Uma das razões apontadas para as distorções são os inúmeros projetos que pedem aumento de pena apresentados após crimes de grande repercussão nacional. Uma das soluções que a subcomissão discute é a exigência de Lei Complementar para a mudança de penas, o que tornaria as mudanças mais difíceis. Para o ministro do Superior Tribunal de Justiça (STJ), Gilson Dipp, presidente da comissão do Senado, a idéia não está descartada.
– É uma idéia que pode ser ponderada. Eu realmente não tenho uma pré-opinião com relação a isso, mas é um caminho para que não haja esse desvirtuamento de penas ou essa mutabilidade das penas ao sabor da ocasião – afirmou.
Tipos penais
A grande quantidade de crimes previstos no Código Penal também foi lembrada pelos participantes da reunião, que relataram a existência de mais de mil crimes na lei brasileira. Como o código é de 1940, muitos desses crimes poderiam ser retirados do texto e reenquadrados como infrações administrativas, civis ou tributárias.
Para outros delitos, segundo Dipp, falta a previsão legal. É o caso dos crimes cibernéticos, por exemplo. Como não há previsão em lei, eles acabam sendo enquadrados como estelionato ou furto qualificado pela fraude.

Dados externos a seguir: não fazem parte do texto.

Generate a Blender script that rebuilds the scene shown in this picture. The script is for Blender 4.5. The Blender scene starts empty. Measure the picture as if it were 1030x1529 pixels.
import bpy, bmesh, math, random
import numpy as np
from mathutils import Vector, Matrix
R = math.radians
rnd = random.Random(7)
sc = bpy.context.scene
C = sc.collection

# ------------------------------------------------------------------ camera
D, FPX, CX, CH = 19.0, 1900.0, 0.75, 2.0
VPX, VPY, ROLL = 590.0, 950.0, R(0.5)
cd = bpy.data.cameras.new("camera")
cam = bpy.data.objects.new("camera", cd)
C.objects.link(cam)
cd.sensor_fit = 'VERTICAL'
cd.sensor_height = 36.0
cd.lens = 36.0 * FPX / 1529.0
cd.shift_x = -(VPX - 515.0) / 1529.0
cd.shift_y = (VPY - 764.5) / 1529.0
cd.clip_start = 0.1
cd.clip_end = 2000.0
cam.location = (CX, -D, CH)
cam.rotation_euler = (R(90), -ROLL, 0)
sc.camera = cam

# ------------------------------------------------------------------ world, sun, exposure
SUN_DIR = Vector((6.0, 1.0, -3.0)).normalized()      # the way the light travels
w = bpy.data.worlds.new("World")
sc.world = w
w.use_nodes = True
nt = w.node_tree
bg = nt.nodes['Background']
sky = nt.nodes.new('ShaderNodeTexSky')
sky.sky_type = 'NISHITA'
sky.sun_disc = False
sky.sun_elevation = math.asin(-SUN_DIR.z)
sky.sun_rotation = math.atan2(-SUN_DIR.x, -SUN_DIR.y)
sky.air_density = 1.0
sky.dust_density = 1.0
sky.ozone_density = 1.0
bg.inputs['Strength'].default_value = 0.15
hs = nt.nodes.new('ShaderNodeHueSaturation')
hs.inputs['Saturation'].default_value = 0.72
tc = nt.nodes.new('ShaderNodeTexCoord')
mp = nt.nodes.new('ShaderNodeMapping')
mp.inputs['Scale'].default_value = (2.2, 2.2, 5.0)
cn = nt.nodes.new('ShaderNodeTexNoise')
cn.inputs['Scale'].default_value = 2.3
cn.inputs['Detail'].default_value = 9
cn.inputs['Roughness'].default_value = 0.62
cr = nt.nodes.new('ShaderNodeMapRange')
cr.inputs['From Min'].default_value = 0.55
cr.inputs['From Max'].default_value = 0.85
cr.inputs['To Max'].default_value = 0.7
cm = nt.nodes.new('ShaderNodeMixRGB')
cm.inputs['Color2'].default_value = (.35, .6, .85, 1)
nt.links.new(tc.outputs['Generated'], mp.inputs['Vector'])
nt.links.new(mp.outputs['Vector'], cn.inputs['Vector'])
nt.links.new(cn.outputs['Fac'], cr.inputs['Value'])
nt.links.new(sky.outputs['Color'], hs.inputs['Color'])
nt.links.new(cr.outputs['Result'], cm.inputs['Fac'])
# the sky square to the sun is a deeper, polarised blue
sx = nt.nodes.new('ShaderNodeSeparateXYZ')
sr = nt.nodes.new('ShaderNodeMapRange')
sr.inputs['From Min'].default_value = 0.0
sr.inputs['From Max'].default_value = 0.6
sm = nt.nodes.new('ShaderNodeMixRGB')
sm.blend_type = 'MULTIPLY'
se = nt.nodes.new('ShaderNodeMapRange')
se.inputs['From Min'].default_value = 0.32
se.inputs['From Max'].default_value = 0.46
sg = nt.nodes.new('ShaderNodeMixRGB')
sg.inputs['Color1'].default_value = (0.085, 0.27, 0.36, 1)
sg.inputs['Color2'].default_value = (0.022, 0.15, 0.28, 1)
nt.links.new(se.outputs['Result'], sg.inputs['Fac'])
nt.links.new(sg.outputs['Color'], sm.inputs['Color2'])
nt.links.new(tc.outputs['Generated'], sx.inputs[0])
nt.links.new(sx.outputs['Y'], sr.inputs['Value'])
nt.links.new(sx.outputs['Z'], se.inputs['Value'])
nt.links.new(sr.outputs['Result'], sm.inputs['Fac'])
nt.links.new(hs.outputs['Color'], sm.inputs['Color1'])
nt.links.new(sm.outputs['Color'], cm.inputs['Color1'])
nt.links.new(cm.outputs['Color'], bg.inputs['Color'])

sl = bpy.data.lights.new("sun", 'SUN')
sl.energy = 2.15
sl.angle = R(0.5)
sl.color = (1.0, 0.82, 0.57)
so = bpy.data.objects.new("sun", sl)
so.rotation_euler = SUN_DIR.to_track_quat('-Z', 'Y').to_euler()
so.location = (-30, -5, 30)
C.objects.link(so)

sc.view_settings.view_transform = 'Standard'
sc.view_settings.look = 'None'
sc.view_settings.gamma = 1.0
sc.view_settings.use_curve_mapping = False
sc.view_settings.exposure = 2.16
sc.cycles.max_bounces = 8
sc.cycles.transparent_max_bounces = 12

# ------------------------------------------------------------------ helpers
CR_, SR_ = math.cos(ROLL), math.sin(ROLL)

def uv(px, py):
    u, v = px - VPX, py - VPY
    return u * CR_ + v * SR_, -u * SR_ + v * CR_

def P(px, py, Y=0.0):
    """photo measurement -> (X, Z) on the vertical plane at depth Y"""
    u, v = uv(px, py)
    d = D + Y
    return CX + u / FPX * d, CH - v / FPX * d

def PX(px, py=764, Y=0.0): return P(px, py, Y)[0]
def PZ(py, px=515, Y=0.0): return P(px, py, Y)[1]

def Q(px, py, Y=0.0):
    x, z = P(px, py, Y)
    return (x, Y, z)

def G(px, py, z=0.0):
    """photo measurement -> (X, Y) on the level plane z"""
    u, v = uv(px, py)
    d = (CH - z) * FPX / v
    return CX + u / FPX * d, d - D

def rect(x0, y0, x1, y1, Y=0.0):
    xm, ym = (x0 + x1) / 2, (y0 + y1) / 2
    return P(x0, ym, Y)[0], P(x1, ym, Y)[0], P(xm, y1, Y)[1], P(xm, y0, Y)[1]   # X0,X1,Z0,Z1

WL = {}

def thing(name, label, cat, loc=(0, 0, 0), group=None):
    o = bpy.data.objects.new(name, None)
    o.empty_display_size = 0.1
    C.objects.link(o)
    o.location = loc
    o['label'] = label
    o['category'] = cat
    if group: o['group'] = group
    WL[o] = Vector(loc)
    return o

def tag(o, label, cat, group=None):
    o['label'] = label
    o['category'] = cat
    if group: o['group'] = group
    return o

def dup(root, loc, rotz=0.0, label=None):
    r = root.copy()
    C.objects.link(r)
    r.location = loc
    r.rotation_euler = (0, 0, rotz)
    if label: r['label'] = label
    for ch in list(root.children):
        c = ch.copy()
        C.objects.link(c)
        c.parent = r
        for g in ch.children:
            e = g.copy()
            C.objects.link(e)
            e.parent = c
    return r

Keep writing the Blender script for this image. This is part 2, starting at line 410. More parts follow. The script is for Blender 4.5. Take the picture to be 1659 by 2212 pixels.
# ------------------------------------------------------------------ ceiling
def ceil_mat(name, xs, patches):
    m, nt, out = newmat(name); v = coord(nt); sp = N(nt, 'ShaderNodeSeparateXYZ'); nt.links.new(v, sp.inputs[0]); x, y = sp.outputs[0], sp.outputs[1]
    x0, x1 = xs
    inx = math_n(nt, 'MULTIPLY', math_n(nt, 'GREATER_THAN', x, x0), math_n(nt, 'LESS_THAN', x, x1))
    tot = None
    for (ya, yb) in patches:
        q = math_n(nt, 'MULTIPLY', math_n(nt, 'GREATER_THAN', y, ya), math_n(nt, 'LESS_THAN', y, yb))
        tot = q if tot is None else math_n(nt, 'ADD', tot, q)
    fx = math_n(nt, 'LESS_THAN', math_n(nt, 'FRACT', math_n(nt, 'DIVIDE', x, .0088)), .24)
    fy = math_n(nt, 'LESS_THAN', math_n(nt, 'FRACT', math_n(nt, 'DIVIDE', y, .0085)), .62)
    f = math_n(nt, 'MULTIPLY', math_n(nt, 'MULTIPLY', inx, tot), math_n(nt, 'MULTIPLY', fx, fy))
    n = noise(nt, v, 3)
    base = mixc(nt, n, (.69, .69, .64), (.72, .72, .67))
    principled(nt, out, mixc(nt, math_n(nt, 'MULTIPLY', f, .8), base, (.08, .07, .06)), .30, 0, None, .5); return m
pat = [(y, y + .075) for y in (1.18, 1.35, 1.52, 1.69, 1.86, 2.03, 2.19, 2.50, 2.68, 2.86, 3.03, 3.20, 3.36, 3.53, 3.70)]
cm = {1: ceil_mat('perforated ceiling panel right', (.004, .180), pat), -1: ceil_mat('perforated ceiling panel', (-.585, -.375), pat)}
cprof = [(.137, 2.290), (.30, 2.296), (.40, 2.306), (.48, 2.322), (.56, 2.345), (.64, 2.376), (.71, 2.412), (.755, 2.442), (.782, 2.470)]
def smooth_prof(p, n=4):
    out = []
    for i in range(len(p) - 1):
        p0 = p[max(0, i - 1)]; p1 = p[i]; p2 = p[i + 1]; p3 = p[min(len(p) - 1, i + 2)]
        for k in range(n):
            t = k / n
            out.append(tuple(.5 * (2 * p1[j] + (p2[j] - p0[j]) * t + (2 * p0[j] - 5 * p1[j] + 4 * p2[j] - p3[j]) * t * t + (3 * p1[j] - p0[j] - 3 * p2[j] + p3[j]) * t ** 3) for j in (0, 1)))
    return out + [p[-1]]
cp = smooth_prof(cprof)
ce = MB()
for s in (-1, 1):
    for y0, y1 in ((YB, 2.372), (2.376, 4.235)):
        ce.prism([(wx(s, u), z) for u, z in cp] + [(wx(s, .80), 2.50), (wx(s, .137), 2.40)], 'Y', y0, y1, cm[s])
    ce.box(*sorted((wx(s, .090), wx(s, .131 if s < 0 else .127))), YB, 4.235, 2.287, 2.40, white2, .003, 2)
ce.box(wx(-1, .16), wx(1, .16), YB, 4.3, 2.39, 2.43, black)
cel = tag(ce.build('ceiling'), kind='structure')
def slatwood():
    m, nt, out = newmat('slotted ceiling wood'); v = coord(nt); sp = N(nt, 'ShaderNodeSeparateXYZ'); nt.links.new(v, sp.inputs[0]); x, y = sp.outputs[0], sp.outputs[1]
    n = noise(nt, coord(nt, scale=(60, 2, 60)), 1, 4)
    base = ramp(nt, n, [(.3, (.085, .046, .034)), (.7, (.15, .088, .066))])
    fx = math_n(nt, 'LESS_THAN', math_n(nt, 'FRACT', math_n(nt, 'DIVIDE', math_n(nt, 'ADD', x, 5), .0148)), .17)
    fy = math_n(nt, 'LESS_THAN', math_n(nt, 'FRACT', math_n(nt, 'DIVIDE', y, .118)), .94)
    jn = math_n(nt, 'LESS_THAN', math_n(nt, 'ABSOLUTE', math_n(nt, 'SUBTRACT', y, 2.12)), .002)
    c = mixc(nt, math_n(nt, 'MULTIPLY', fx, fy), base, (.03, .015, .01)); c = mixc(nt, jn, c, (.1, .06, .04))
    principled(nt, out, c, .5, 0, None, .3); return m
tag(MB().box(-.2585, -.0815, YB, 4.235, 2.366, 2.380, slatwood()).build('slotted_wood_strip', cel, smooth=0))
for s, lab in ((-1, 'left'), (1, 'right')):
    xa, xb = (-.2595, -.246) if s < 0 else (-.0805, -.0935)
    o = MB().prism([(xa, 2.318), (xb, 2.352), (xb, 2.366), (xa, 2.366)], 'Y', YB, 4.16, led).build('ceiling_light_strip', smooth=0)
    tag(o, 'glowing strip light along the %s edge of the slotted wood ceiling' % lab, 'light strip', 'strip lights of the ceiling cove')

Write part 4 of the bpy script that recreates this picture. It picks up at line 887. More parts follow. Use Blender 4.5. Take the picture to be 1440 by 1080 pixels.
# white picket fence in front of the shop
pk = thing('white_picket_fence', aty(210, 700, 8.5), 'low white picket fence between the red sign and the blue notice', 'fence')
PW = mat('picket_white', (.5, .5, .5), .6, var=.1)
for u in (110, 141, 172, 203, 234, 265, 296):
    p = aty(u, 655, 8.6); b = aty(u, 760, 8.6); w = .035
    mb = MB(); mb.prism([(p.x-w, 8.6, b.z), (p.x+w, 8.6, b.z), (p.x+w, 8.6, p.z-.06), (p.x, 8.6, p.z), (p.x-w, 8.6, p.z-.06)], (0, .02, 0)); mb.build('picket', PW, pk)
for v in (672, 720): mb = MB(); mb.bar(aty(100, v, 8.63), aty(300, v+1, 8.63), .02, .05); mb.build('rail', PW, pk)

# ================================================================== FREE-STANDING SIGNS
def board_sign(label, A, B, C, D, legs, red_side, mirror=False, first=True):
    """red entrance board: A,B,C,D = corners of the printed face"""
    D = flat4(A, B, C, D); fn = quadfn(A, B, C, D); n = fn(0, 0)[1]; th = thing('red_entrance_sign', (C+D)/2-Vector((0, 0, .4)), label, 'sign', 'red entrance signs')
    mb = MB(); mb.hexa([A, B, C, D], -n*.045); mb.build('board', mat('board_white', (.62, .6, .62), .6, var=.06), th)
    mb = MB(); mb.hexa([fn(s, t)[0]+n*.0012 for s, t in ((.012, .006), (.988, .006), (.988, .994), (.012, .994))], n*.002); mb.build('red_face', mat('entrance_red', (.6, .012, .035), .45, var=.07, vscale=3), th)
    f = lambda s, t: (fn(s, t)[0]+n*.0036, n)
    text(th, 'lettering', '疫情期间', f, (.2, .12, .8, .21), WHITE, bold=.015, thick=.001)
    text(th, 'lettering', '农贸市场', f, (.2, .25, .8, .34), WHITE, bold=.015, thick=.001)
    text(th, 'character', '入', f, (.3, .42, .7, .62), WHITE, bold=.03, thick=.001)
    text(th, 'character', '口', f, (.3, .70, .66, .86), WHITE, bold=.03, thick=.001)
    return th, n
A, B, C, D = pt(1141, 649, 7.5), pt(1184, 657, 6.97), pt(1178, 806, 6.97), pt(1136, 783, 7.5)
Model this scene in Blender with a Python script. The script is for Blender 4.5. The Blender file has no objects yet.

– Vai chegar um momento em que crimes graves, como por exemplo entrar em um site de governo, vão ficar em aberto, porque nós não temos um tipo penal – alertou o ministro, que lembrou da complexidade desse tipo de crime.
Para tentar resolver essas deficiências do código, foram criadas, ao longo do tempo, outras leis que tipificam crimes como a lavagem de dinheiro, por exemplo. A grande quantidade de leis especiais também é um problema que deverá ser discutido nos dois colegiados. Para Gilson Dipp, é preciso incluir no código os crimes previstos nessas leis extravagantes, o que facilitaria o trabalho da polícia e da justiça.
Penas alternativas
Integrantes dos dois colegiados concordam que é preciso ampliar a possibilidade de penas alternativas para alguns tipos de crime. A alegação é de que, em alguns casos, a permanência no sistema prisional acabe corrompendo ainda mais quem sofre a punição.
– Hoje em dia, as cadeias, muitas vezes, são escolas de crime. Não faz sentido colocar alguém que praticou um pequeno furto numa cela com alguém que praticou 20 homicídios. Isso é ruim para a sociedade – afirmou Molon.
Para o professor René Ariel Dotti, que relatará os trabalhos do grupo responsável pela parte geral do código, é necessário ampliar a possibilidade da aplicação da pena de multa, como já ocorre em países como Portugal, por exemplo.
Trabalhos
A previsão para que os trabalhos da comissão do Senado sejam concluídos é de 180 dias, prazo que poderá ser prorrogado. O trabalho integrado dos colegiados nas duas casas, segundo os integrantes, pode evitar o desperdício de tempo. De acordo com o deputado Molon, ao final dos trabalhos, a subcomissão pretende apresentar as propostas ao colegiado do Senado antes que elas sejam protocoladas como proposições.
– Tudo aquilo que for proposto na Câmara será revisto no Senado e vice-versa. Pra evitar que a gente perca tempo com isso, por que não dialogar antes da apresentação dos projetos, ganhar tempo e portanto fazer mais justiça mais rapidamente no Brasil? – indagou.
Além de ouvir as propostas da Câmara, os integrantes da comissão do Senado receberão sugestões da população. As manifestações podem ser feitas pelo site criado dentro do serviço Alô Senado sobre o tema ou pelo telefone 0800-612211. O material será encaminhado à comissão de juristas.
– Com o portal, receberemos sugestões de toda a sociedade. Também tentaremos realizar audiências públicas e algumas consultas com pessoas da sociedade civil, associações de classe, ministério público, juízes – informou Dipp.
As próxima reunião da comissão está marcada para o dia 1° de dezembro, com as três subcomissões reunidas separadamente. No dia 2 de dezembro, todo o grupo se reunirá.